Before the mortgage market went belly up, Countrywide was a very flexible lender. Before the crisis broke last year it was offering so-called piggyback loans that permitted borrowers to buy a house without putting down any of their own money. Piggyback loans are now more or less extinct, having been downgraded to junk status and worse by the rating agencies.
Countrywide also sold loans of more than 95% of a homes value without asking for documentation of a borrowers income.
Until July 27 last year, it would lend $500,000 to a C-minus rated borrower (the second riskiest). And borrowers could still get a loan, even if they were 90 days late on a mortgage payment twice in 12 months, if they had filed for personal bankruptcy protection, or if the borrower had faced foreclosure or default notices on their property.

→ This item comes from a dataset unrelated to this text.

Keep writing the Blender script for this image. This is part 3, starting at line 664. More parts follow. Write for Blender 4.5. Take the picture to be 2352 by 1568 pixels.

Everyone turned a blind eye to this sort of hand-over-fist lending while times were good. Countrywide, although now the notorious figurehead for the US sub-prime lending problems, was not alone in touting for business wherever it could.
And while the markets surged everyone was happy. Sub-prime loans were highly lucrative to the lender, and investors paid more for pools of them because they were likely to bring in higher cashflow.
However, after the mother of all parties, the US is now inevitably suffering the mother of all hangovers. The regulators have taken it upon themselves to administer the painkillers and the harsh words.
Legislative deluge
There have been a plethora of bills passing through the legislature in recent months. This reached a head in May when the Senate banking, housing and urban affairs committee approved compromise legislation designed to help homeowners in danger of foreclosure by expanding the availability of government-insured mortgages.
The deal was put together by senator Christopher Dodd, a Democrat, and chairman of the committee, and senator Richard Shelby, the senior Republican on the committee. Dodd has subsequently also been listed by the Wall Street Journal as a "friend of Angelos".
The new deal seems to have appeased the objections of president George W Bush, who had threatened to veto legislation to rescue homeowners because of the cost and because it would ultimately help the wrong people. "Laws shouldnt bail out lenders, laws shouldnt help speculators. Government ought to be helping creditworthy people stay in their homes," he said. "And one way we can do that and Congress is making progress on this is the reform of Fannie Mae and Freddie Mac. That reform will come with a strong independent regulator."
The Bush administration was willing to consider the deal if it removed any direct cost to taxpayers.
The Senate bill seeks to create an affordable-housing fund, financed by the government-sponsored mortgage buyers Fannie Mae and Freddie Mac. That fund would put $500 million towards the foreclosure rescue effort.
Dodd said the aim was to shore up the crumbling foundations of the housing market. "The primary goal here is to keep people in their homes, but also to establish a floor, a bottom to all this," he said on announcing the compromise. The foreclosure aid is tied to legislation creating a new regulatory agency to tighten oversight of Freddie and Fannie.